Both these trends indicated by the survey are likely to augur well for gold investors in the near-to-long term. That said, the following are some key insights from the survey, including they reasons why central banks are likely to keep buying gold.
"As the world becomes increasingly volatile and unpredictable, gold’s safety, liquidity and return characteristics – the three key investment objectives for central banks – have risen in importance. The trends uncovered in our survey suggest that central banks continue to recognise the benefits of an allocation to gold and indicate that their demand for gold will likely remain healthy into the foreseeable future," WGC said.
In the last four years, central banks have added an average of 1000 tons of gold, which is double of the 500 ton average recorded in the preceding decade.
As many as 89% of the respondents in the survey believe that global central bank gold reserves will increase over the next 12 months. A record 45% of respondents expect their own gold reserves will also increase in this period.
The survey was conducted between 5 February and 19 May 2026, with a total of 76 eligible respondents from global central banks.
WGC said that respondents were "less sanguine" on the US dollar.
As per IMF data, US dollar's dominant global reserve currency status has been declining gradually. Respondents said they expect this trend to continue.
As many as 74% of the respondents believe the share of US dollar in global reserves to be lower five years from now.
"The majority of respondents (74%) see moderate or significantly lower US dollar holdings within global reserves over the next five years. Respondents also believe that the share of other currencies, such as the euro and renminbi will remain unchanged over the same period, while gold holdings will increase," WGC said.
As per the survey, the following are the "most relevant reasons" driving gold buying for reserve management decisions by central banks:
Interest rates
Geopolitical instability
Inflation concerns
Potential trade conflicts
Fiscal sustainability
"Respondents were asked which topics were relevant to their reserve management decisions; 92% indicated “interest rate levels” – on a par with last year’s survey. Other factors that respondents considered relevant include “geopolitical instability” and “inflation concerns”. “Geopolitical instability” has moved ahead of “inflation concerns” in this year’s survey likely on the back of the war in Iran," WGC said.

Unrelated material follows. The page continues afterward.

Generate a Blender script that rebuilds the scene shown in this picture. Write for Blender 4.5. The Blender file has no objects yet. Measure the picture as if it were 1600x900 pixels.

The following are the "most relevant reasons" for holding gold by central banks:
Performance in times of crisis
Long-term store of value
Effective portfolio diversifier
Diversification policy
Geopolitical risk hedge
"When asked about relevant factors in their decision to hold gold, 90% of respondents indicated that gold’s performance during times of crisis is highly or somewhat relevant to their organisation, a record high for this factor. 84% of respondent indicated that gold’s role as a store of value was a relevant factor while 83% pointed to gold’s attribute as a portfolio diversifier. These responses reinforce gold’s appeal as a strategic reserve asset," WGC said.